Seriously, Boston gets one killer vegan ice cream venture and NYC and LA are like...hmmm...how can we take this away from them? You people! This is candy, we are a baby, leave it be and enjoy your Scoops...coconut banana rum indeed. That sounds too good to be regularly available.
On white chocolate: I most highly recommend this bar. It melts well and is not sticky and has a fuller, less waxy flavor. Of course, you must chop it up unless you are making cranberry blondie surprises where the surprise is that there is a huge honking candy bar stuck in the middle of them.
There are also two kinds of white chocolate chips that I know of. I don’t really have a preference between the two, either will do the job though neither are great. The ones in the photos are from Vegan Essentials, but you can also get them from Pangea.
I keep meaning to buy some cocoa butter and make my own white chocolate...and those cannoli from the Artful Vegan. The only thing that keeps me from it is the absolute knowledge that knowing how make my own white chocolate is absolutely the last thing I need to know.
hugs and a writhing Morrissey,
em
*ponders Moz writhing in a brownie ice cream sundae*
PS—Making your own white chocolate sounds like a useful skill to me. Master that, and you'll be the MacGyver of vegan baking.
hot damn. i have no other words.
xo
kittee
>*ponders Moz writhing in a brownie >ice cream sundae*
SQUEE!
soundtrack: "You Just Haven't Earned it Yet, Baby"
Just when I thought I couldn't take anymore, you continued on, with your descriptive narrative and pictures of the most decadent brownie sundaes I've ever seen. And a history lesson, too. Just awesome.
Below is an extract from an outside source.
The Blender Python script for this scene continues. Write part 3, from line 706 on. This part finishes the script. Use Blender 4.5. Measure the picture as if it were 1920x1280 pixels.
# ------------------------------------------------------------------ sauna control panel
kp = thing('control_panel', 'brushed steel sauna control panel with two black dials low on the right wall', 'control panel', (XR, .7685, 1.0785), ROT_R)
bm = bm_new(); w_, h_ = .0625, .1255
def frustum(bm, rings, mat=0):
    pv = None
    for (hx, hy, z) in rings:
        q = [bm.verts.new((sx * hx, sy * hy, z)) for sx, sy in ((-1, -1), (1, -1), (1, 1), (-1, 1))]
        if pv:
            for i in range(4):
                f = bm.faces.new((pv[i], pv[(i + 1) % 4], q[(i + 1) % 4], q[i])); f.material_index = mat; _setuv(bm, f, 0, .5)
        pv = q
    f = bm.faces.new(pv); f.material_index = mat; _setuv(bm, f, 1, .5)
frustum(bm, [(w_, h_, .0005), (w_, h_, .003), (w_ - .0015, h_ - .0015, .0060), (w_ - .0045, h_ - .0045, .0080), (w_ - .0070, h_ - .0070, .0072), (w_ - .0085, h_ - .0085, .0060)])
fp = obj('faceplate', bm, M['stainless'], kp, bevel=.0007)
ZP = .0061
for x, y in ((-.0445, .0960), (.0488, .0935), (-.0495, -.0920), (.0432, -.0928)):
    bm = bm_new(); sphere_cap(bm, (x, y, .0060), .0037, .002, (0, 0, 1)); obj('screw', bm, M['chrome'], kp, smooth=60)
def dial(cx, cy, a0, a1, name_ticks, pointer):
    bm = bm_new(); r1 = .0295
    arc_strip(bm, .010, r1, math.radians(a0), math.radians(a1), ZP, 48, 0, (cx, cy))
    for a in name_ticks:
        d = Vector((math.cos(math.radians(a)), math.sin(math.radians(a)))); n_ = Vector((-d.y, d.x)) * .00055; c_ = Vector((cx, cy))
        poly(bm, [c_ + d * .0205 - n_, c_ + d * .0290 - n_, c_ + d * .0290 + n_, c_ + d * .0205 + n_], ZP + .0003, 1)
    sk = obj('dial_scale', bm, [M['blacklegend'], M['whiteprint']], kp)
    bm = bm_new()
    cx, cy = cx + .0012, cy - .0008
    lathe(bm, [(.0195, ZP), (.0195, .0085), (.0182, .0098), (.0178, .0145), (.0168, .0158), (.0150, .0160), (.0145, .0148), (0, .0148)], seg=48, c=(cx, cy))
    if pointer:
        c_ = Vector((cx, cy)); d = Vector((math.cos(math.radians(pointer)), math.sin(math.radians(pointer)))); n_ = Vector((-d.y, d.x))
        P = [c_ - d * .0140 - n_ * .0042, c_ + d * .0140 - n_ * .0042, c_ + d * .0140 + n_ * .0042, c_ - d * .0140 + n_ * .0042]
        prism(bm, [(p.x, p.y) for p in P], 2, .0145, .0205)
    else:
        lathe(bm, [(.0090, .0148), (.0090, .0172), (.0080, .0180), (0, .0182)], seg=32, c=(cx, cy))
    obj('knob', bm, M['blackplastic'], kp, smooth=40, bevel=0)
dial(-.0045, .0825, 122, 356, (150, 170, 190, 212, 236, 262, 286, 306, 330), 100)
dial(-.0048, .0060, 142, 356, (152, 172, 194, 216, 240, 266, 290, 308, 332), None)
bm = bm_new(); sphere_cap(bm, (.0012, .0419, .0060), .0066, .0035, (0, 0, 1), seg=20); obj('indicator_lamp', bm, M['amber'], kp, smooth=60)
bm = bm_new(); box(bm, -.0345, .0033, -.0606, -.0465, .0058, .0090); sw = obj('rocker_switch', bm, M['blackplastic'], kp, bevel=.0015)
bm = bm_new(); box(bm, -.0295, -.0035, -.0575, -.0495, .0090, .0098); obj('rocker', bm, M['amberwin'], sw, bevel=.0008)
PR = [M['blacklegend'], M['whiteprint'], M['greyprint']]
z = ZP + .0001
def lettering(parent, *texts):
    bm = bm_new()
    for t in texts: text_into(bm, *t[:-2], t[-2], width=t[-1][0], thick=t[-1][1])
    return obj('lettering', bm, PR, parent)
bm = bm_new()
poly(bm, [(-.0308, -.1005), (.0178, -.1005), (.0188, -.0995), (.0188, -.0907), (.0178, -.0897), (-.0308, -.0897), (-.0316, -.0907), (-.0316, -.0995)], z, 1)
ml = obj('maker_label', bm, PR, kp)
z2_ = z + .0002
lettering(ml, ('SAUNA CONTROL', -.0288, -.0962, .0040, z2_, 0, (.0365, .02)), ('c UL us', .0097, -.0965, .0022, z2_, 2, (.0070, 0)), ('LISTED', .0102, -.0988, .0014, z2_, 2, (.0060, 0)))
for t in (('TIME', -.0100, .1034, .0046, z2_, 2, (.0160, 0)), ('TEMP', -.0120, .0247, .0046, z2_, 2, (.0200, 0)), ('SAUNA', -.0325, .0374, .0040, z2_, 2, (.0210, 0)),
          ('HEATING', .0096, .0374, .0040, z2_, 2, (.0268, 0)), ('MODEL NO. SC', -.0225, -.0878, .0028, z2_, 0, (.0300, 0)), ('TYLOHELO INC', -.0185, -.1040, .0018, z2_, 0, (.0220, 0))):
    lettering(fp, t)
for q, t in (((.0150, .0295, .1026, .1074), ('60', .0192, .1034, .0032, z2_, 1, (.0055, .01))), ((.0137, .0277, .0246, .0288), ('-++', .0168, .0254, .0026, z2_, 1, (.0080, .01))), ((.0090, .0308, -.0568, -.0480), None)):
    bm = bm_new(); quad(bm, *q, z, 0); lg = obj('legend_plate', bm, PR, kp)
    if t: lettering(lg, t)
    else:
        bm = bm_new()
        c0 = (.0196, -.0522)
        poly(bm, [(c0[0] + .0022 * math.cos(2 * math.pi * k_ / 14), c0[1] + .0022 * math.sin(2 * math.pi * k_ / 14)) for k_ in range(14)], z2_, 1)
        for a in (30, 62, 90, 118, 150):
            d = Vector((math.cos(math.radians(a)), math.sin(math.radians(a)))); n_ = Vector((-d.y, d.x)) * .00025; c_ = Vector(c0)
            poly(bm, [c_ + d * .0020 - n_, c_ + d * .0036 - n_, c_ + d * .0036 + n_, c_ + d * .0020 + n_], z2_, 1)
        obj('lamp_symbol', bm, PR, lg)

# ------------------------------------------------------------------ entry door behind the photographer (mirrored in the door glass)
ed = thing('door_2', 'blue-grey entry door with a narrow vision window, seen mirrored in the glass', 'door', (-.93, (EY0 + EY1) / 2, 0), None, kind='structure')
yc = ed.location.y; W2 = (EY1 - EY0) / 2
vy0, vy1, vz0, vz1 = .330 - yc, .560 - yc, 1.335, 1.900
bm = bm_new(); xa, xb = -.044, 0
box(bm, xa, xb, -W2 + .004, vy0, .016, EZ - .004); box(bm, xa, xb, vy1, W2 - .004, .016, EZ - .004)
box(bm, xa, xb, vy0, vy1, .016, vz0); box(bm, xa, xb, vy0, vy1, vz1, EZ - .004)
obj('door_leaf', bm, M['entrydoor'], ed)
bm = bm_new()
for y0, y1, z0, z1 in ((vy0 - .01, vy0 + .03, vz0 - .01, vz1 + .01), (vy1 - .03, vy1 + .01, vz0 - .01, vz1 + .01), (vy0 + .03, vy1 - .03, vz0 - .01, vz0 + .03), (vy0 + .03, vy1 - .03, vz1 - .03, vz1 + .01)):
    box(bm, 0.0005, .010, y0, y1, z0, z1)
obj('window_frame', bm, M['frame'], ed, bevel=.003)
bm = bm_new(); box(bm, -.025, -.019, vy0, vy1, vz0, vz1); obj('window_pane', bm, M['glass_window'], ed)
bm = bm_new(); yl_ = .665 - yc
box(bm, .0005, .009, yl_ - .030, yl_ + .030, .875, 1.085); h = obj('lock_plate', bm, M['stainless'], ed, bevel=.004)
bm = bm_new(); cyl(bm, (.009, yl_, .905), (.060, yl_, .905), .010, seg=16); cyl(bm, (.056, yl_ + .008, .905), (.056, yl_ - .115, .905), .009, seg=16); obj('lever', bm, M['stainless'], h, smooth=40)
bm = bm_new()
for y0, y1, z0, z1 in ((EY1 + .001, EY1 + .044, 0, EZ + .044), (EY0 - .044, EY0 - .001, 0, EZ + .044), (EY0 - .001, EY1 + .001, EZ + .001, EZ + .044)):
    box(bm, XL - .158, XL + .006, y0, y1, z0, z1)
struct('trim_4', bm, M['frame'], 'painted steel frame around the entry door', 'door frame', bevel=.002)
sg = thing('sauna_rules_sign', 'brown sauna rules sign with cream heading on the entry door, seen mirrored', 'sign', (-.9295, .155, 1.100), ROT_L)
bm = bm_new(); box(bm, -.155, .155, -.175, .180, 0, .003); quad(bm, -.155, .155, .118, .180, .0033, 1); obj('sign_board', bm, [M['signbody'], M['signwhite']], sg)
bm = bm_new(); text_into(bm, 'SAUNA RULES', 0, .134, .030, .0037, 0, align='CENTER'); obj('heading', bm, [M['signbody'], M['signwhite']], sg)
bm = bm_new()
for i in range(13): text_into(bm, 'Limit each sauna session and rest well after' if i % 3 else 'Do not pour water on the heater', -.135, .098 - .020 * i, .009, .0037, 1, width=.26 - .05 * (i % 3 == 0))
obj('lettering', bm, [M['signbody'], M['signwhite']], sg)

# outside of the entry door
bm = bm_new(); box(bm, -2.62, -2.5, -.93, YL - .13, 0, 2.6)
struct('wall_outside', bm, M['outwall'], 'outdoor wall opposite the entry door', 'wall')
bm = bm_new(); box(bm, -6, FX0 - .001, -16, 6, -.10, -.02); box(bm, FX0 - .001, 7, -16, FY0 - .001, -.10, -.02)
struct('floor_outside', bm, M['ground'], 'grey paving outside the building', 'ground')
how are you lucky enough to have to make so many ice cream sundaes??
and i am totally stoked on the idea of a kendall square ice cream shop location. walking distance from work = perfect.
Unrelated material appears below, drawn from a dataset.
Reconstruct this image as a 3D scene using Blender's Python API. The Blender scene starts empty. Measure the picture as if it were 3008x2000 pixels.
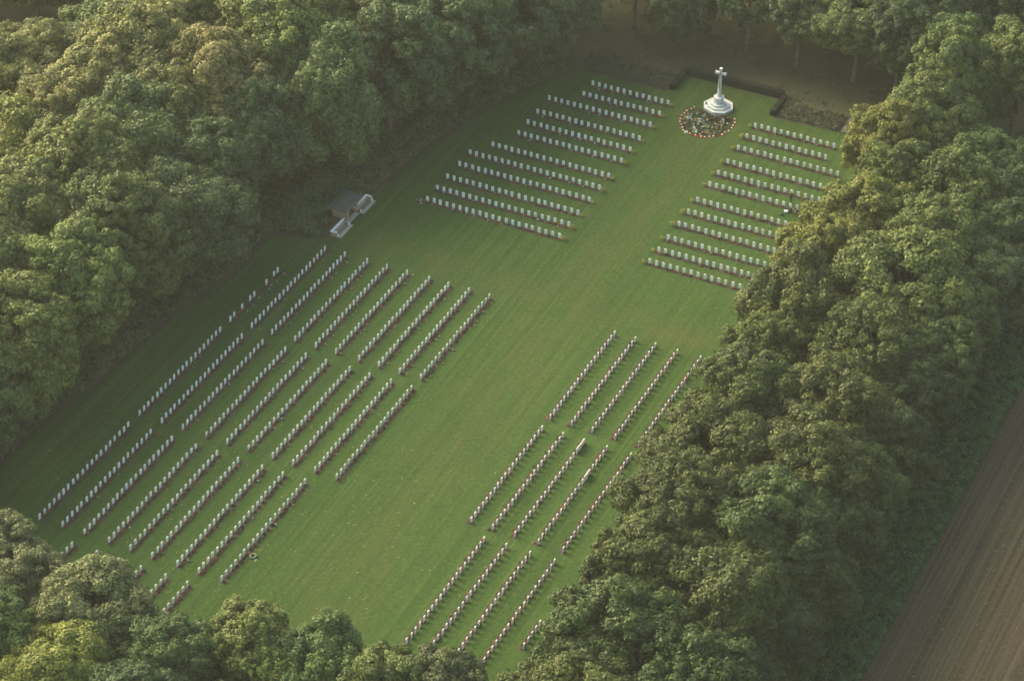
import bpy, bmesh, math, random
import numpy as np
from mathutils import Vector, Matrix

R = random.Random(11)
RN = np.random.default_rng(11)
sc = bpy.context.scene
COL = sc.collection
PI = math.pi
rad = math.radians

# ------------------------------------------------------------------ helpers
def link(o, parent=None):
    COL.objects.link(o)
    if parent is not None:
        o.parent = parent
    return o

def tag(o, label=None, cat=None, group=None, kind=None):
    if label: o['label'] = label
    if cat: o['category'] = cat
    if group: o['group'] = group
    if kind: o['kind'] = kind
    return o

def thing(name, loc, label, cat, group=None, rz=0.0):
    o = bpy.data.objects.new(name, None)
    o.empty_display_size = 0.3
    o.location = loc
    o.rotation_euler = (0, 0, rz)
    link(o)
    return tag(o, label, cat, group)

def np_mesh(name, verts, faces, mats, rnd=None, midx=None, smooth=False):
    """verts (N,3); faces (M,k) of one size; rnd = one value per face -> attribute 'rnd'."""
    me = bpy.data.meshes.new(name)
    verts = np.asarray(verts, dtype=np.float32); faces = np.asarray(faces, dtype=np.int32)
    m, k = faces.shape
    me.vertices.add(len(verts)); me.vertices.foreach_set('co', verts.ravel())
    me.loops.add(m * k); me.loops.foreach_set('vertex_index', faces.ravel())
    me.polygons.add(m); me.polygons.foreach_set('loop_start', np.arange(0, m * k, k, dtype=np.int32))
    for mt in (mats if isinstance(mats, (list, tuple)) else [mats]):
        me.materials.append(mt)
    if midx is not None:
        me.polygons.foreach_set('material_index', np.asarray(midx, dtype=np.int32))
    if smooth:
        me.polygons.foreach_set('use_smooth', np.ones(m, dtype=bool))
    if rnd is not None:
        a = me.attributes.new('rnd', 'FLOAT', 'FACE')
        a.data.foreach_set('value', np.asarray(rnd, dtype=np.float32))
    me.update(calc_edges=True)
    return me

class MB:
    """collects solid shapes, then links them as ONE mesh object"""
    def __init__(s): s.bm = bmesh.new()
    def box(s, c, d, rz=0.0, taper=1.0, mi=0, bevel=0.0):
        hx, hy, hz = d[0] / 2, d[1] / 2, d[2] / 2
        vs = []
        for z, t in ((-hz, 1.0), (hz, taper)):
            for x, y in ((-1, -1), (1, -1), (1, 1), (-1, 1)):
                px, py = x * hx * t, y * hy * t
                vs.append(s.bm.verts.new((c[0] + px * math.cos(rz) - py * math.sin(rz),
                                          c[1] + px * math.sin(rz) + py * math.cos(rz), c[2] + z)))
        fs = []
        for q in ((3, 2, 1, 0), (4, 5, 6, 7), (0, 1, 5, 4), (1, 2, 6, 5), (2, 3, 7, 6), (3, 0, 4, 7)):
            f = s.bm.faces.new([vs[i] for i in q]); f.material_index = mi; fs.append(f)
        if bevel:
            es = list({e for f in fs for e in f.edges})
            bmesh.ops.bevel(s.bm, geom=es, offset=bevel, segments=2, affect='EDGES', profile=0.6)
        return s
    def prism(s, pts, z0, z1, mi=0, scale_top=1.0):
        cx = sum(p[0] for p in pts) / len(pts); cy = sum(p[1] for p in pts) / len(pts)
        a = [s.bm.verts.new((p[0], p[1], z0)) for p in pts]
        b = [s.bm.verts.new((cx + (p[0] - cx) * scale_top, cy + (p[1] - cy) * scale_top, z1)) for p in pts]
        n = len(pts)
        f = s.bm.faces.new(b); f.material_index = mi
        f = s.bm.faces.new(a[::-1]); f.material_index = mi
        for i in range(n):
            f = s.bm.faces.new([a[i], a[(i + 1) % n], b[(i + 1) % n], b[i]]); f.material_index = mi
        return s
    def sheet(s, pts, z, mi=0):
        f = s.bm.faces.new([s.bm.verts.new((p[0], p[1], z)) for p in pts]); f.material_index = mi
        return s
    def tube(s, pts, radii, n=6, mi=0, cap=True):
        rings = []
        for i, p in enumerate(pts):
            p = Vector(p)
            d = (Vector(pts[min(i + 1, len(pts) - 1)]) - Vector(pts[max(i - 1, 0)])).normalized()
            u = d.cross(Vector((0, 0, 1)))
            if u.length < 0.05: u = d.cross(Vector((1, 0, 0)))
            u.normalize(); w = d.cross(u)
            rings.append([s.bm.verts.new(p + (u * math.cos(2 * PI * k / n) + w * math.sin(2 * PI * k / n)) * radii[i]) for k in range(n)])
        for a, b in zip(rings, rings[1:]):
            for k in range(n):
                f = s.bm.faces.new([a[k], a[(k + 1) % n], b[(k + 1) % n], b[k]]); f.material_index = mi; f.smooth = True
        if cap:
            f = s.bm.faces.new(rings[0][::-1]); f.material_index = mi
            f = s.bm.faces.new(rings[-1]); f.material_index = mi
        return s
    def ball(s, c, r, sub=1, mi=0, sq=(1, 1, 1)):
        m = Matrix.Translation(c) @ Matrix.Diagonal((r * sq[0], r * sq[1], r * sq[2], 1))
        o = bmesh.ops.create_icosphere(s.bm, subdivisions=sub, radius=1.0, matrix=m)
        for v in o['verts']:
            for f in v.link_faces: f.material_index = mi; f.smooth = True
        return s
    def mesh(s, name, mats):
        me = bpy.data.meshes.new(name)
        bmesh.ops.recalc_face_normals(s.bm, faces=s.bm.faces)
        s.bm.to_mesh(me); s.bm.free()
        for mt in (mats if isinstance(mats, (list, tuple)) else [mats]): me.materials.append(mt)
        return me
    def build(s, name, mats, parent=None):
        return link(bpy.data.objects.new(name, s.mesh(name, mats)), parent)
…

This is the quintessential example of vegan food porn. It should be wikipedia-ed, or something. : )
Thanks, TXV! I knew 5 sundaes was pushing it, but ...well... I can't help myself.
That sounds like a dangerous situation, Shaun.Marie! I am glad for the buffer of Inman Square that will exist between me and the ice cream!
haha, thanks, Jess! Aren't you coming to Boston soon? We'll need to get you hooked up with some of this stuff!
I am overwhelmed. to say the least. The flavor list alone makes me excited! Emilie, what are these ice creams made of, are they soy based?
Thanks,
Paula
Ohhh! I wanna try this ice cream! All flavours, of course! Will it ever come to Australia I wonder? What beautiful plate arrangements, Emilie...your brownie looks pretty good there, too...
I swear, you have such a way with words! I could actually taste all of those flavor combinations as you described them and am kinda mad now that I have only been teased! I am always on the lookout for good "ice creams"! I hope to get a chance to try it some day! Great post, I thoroughly enjoyed reading it!
lol. did you know that chocolate was banned in switzerland for many years. read this
clearly the ice cream post of the year!!
yum
That looks really delicious...I love all the stuff you put in there. Now I want some ice cream!